Marleine Bastien, a Haitian activist whose Family Action Network Movement is a plaintiff in a TPS lawsuit filed in New York, echoed Shalala’s sentiments. She said advocates like her will continue to fight on behalf of the estimated 400,000 TPS holders affected by Monday’s court decision and will continue to urge Florida Sens. Marco Rubio and Scott “to put their action where their mouths are and support TPS recipients.”
Rubio and Scott support TPS for Venezuelans, but other Republicans in the Senate and the Trump administration have refused to take action on the issue.
“We ask Sen. Rubio and Sen. Scott to raise their voices on behalf of the people who have TPS, raise their voices on behalf of the families of those with TPS so that we can find a permanent solution for these people and their children,” Bastien said in Creole during the call.
Under the decision, the earliest any of the TPS holders from Nicaragua, Sudan or Haiti would be affected would be March. Nationals of El Salvador wouldn’t find themselves in deportation proceedings until November.

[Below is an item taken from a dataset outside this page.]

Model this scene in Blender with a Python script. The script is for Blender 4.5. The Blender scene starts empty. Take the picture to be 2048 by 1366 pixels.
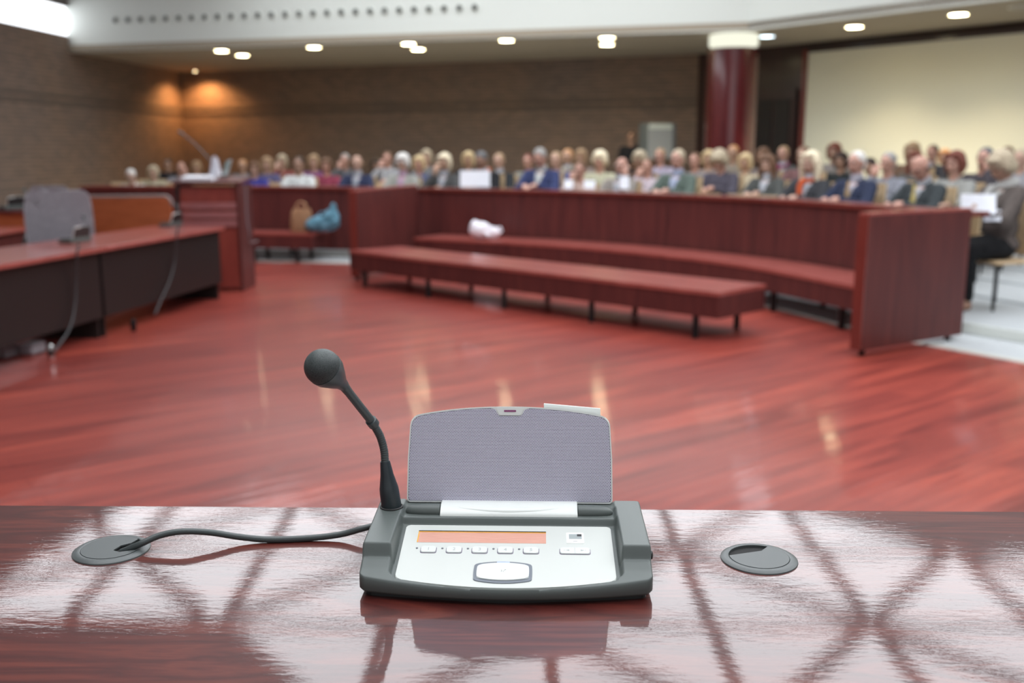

The case is one of several TPS-related lawsuits against the Trump administration in the U.S. federal courts. Haitians currently are protected by another temporary injunction, this one issued last year by U.S. District Judge William F. Kuntz of the Eastern District of New York. In a 145-page federal ruling that the administration has since appealed, Kuntz issued a nationwide temporary injunction preventing DHS from terminating TPS for Haitians.
Kuntz said 50,000 to 60,000 Haitians and their U.S.-born children would suffer “irreparable harm” if the legal protection ended and they were forced to return to a country that is not safe.
“This administration could grant TPS on its own, but it refuses,” Durbin said. “Senate Republicans could pass the bipartisan House bill to grant Venezuelans TPS, but they also refuse. So let everyone be clear where the real failure to help Venezuelans in the U.S. rests.”